Results when INDEX declarations are swapped:

mysql> EXPLAIN DELETE FROM inx_order WHERE a = 2 and b = 22;
+----+-------------+-----------+-------+---------------+------+---------+-------------+------+-------------+
| id | select_type | table     | type  | possible_keys | key  | key_len | ref         | rows | Extra       |
+----+-------------+-----------+-------+---------------+------+---------+-------------+------+-------------+
|  1 | SIMPLE      | inx_order | range | a_b,a_ts      | a_b  | 12      | const,const |    2 | Using where |
+----+-------------+-----------+-------+---------------+------+---------+-------------+------+-------------+
1 row in set (0.00 sec)

mysql> EXPLAIN SELECT * FROM inx_order WHERE a = 2 and b = 22;
+----+-------------+-----------+------+---------------+------+---------+-------------+------+-------+
| id | select_type | table     | type | possible_keys | key  | key_len | ref         | rows | Extra |
+----+-------------+-----------+------+---------------+------+---------+-------------+------+-------+
|  1 | SIMPLE      | inx_order | ref  | a_b,a_ts      | a_b  | 12      | const,const |    2 | NULL  |
+----+-------------+-----------+------+---------------+------+---------+-------------+------+-------+
1 row in set (0.00 sec)

How to repeat:
DROP TABLE IF EXISTS inx_order;
CREATE TABLE inx_order (
    id INT AUTO_INCREMENT,
    a BIGINT NOT NULL,
    b INT NOT NULL,
    ts TIMESTAMP NOT NULL DEFAULT current_timestamp() ON UPDATE current_timestamp(),
    PRIMARY KEY(id),
    INDEX a_ts  (a, ts),  -- in the way
    INDEX a_b   (a, b)    -- clearly better
);

INSERT INTO inx_order (a,b) VALUES
    (1,11), (1,11), (4,11),
    (2,22), (2,22), (5,22);

EXPLAIN DELETE FROM inx_order WHERE a = 2 and b = 22;
EXPLAIN SELECT * FROM inx_order WHERE a = 2 and b = 22;

DROP TABLE IF EXISTS inx_order;
CREATE TABLE inx_order (
    id INT AUTO_INCREMENT,
    a BIGINT NOT NULL,
    b INT NOT NULL,
    ts TIMESTAMP NOT NULL DEFAULT current_timestamp() ON UPDATE current_timestamp(),
    PRIMARY KEY(id),
    INDEX a_b   (a, b),   -- clearly better
    INDEX a_ts  (a, ts)   -- out of the way
);

INSERT INTO inx_order (a,b) VALUES
    (1,11), (1,11), (4,11),
    (2,22), (2,22), (5,22);

EXPLAIN DELETE FROM inx_order WHERE a = 2 and b = 22;
EXPLAIN SELECT * FROM inx_order WHERE a = 2 and b = 22;

Suggested fix:
more Optimizer work.
[16 Nov 2019 21:26] MySQL Verification Team
Thank you for the bug report.
[5 Feb 2020 15:26] Erlend Dahl
Posted by developer:

[19 Nov 2019 5:17] Sergey Glukhov

Here is output for the query
'SELECT * FROM inx_order WHERE a = 2 and b = 22':
 
---
            "considered_execution_plans": [
              {
                "plan_prefix": [
                ] /* plan_prefix */,
                "table": "`inx_order`",
                "best_access_path": {
                  "considered_access_paths": [
                    {
                      "access_type": "ref",
                      "index": "a_ts",
                      "rows": 2,
                      "cost": 0.7,
                      "chosen": true
                    },
                    {
                      "access_type": "ref",
                      "index": "a_b",
                      "rows": 2,
                      "cost": 0.7,
                      "chosen": false
                    }
---
 
Both the indexes return the same number of rows
(there are only two records with 'a=2') and the same cost.
Both the indexes are not covered.
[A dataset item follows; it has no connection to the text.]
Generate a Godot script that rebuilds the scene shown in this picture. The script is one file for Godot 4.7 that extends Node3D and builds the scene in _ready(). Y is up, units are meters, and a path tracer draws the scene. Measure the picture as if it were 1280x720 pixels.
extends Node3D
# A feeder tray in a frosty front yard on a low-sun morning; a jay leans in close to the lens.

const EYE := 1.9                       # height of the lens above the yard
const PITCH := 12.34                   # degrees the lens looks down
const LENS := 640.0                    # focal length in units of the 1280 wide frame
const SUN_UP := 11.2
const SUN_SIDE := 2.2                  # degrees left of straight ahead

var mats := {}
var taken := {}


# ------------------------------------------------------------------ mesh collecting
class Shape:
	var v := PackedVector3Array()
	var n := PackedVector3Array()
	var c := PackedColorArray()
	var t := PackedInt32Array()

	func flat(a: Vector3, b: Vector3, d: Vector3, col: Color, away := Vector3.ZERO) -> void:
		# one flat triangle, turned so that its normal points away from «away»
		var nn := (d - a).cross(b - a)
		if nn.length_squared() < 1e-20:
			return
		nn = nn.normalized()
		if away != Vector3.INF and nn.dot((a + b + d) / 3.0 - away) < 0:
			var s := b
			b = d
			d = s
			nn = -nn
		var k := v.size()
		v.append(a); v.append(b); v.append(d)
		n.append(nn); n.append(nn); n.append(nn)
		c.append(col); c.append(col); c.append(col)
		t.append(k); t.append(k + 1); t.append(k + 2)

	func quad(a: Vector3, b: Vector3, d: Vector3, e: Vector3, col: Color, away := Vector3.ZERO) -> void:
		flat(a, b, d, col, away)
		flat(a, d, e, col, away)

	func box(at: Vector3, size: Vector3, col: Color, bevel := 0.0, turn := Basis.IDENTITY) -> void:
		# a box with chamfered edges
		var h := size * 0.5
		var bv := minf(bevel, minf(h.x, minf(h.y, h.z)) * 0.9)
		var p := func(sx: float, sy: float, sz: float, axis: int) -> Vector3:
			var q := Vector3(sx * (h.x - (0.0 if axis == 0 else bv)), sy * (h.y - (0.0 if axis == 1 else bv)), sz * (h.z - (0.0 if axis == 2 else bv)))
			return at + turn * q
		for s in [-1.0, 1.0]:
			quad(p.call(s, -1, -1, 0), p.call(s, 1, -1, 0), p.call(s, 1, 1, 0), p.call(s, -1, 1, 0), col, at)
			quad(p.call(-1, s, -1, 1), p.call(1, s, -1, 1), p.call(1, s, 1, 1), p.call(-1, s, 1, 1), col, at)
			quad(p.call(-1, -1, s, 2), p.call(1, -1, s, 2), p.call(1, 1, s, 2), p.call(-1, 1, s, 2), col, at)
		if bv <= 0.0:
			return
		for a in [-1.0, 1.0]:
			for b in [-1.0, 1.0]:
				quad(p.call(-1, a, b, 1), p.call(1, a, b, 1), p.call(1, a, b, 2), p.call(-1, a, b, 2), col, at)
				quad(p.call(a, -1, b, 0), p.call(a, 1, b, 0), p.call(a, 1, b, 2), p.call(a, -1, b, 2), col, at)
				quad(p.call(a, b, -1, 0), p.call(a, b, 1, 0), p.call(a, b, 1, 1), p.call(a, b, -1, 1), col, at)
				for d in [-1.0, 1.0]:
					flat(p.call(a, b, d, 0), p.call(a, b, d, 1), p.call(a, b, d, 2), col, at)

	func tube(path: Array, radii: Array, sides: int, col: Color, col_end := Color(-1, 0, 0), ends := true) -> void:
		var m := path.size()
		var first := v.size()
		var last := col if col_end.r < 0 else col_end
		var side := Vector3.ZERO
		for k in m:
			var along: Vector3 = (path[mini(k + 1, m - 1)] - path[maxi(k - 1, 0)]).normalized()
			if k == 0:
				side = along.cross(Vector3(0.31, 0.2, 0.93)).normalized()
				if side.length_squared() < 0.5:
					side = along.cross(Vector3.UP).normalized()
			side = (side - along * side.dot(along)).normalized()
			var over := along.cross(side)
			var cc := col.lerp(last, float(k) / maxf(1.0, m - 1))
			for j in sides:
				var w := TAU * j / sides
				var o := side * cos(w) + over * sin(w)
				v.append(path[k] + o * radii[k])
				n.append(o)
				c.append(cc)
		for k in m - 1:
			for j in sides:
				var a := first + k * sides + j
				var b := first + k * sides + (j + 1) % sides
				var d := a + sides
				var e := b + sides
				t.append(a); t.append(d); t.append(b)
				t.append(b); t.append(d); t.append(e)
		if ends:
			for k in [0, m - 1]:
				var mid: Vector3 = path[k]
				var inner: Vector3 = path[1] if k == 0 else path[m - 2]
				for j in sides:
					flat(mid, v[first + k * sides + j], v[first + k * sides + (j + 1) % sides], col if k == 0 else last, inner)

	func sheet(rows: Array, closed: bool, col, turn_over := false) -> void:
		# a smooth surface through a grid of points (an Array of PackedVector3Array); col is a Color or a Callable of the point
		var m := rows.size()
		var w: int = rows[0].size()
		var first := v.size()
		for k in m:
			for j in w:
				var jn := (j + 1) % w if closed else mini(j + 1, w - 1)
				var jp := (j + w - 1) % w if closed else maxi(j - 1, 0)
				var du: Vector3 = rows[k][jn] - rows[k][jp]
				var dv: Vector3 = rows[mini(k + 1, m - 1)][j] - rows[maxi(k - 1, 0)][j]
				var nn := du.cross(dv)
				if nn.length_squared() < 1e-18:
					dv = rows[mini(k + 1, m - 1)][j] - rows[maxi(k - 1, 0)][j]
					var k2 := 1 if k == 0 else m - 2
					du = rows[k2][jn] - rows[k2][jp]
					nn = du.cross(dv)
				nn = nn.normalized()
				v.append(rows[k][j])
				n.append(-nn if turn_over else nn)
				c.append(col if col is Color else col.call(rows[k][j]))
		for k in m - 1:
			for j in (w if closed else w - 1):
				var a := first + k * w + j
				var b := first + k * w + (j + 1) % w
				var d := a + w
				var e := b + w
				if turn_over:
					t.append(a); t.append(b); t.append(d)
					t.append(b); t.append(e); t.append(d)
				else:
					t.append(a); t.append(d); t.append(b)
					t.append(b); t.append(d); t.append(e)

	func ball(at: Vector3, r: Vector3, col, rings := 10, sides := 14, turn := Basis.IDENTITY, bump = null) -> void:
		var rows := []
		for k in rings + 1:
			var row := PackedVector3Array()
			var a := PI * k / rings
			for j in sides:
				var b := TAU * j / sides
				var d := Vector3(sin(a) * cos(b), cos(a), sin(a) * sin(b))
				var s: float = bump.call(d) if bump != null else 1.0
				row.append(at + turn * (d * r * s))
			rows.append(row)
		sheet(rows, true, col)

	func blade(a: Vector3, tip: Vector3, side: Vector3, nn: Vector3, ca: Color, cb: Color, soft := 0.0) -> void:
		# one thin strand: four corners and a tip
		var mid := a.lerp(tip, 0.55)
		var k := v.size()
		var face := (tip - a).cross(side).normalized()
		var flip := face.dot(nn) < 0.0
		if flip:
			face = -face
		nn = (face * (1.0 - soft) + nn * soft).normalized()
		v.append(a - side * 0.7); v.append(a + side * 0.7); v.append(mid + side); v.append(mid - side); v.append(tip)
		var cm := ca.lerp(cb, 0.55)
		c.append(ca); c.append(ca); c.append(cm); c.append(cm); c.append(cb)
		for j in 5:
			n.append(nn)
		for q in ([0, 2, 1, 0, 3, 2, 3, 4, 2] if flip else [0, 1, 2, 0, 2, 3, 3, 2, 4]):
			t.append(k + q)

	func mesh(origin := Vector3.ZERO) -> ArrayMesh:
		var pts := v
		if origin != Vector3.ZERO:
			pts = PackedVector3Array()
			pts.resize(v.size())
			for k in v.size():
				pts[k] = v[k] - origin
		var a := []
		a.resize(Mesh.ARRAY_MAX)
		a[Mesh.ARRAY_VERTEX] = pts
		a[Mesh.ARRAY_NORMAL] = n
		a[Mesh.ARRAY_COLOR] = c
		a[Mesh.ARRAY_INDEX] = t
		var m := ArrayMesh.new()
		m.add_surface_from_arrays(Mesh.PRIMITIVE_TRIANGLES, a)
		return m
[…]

The first index is chosen
because the second one does not do any better than the first one.
So current behavior is correct.
[5 Feb 2020 16:06] Rick James
Grrr...  I must have over-simplified the test case.  The real table has millions of rows and runs significantly faster with one index.  (Of course, I shun using FORCE INDEX for production systems -- "while it helps today, it may hurt tomorrow".)  I'll try to add some rows to demonstrate the problem.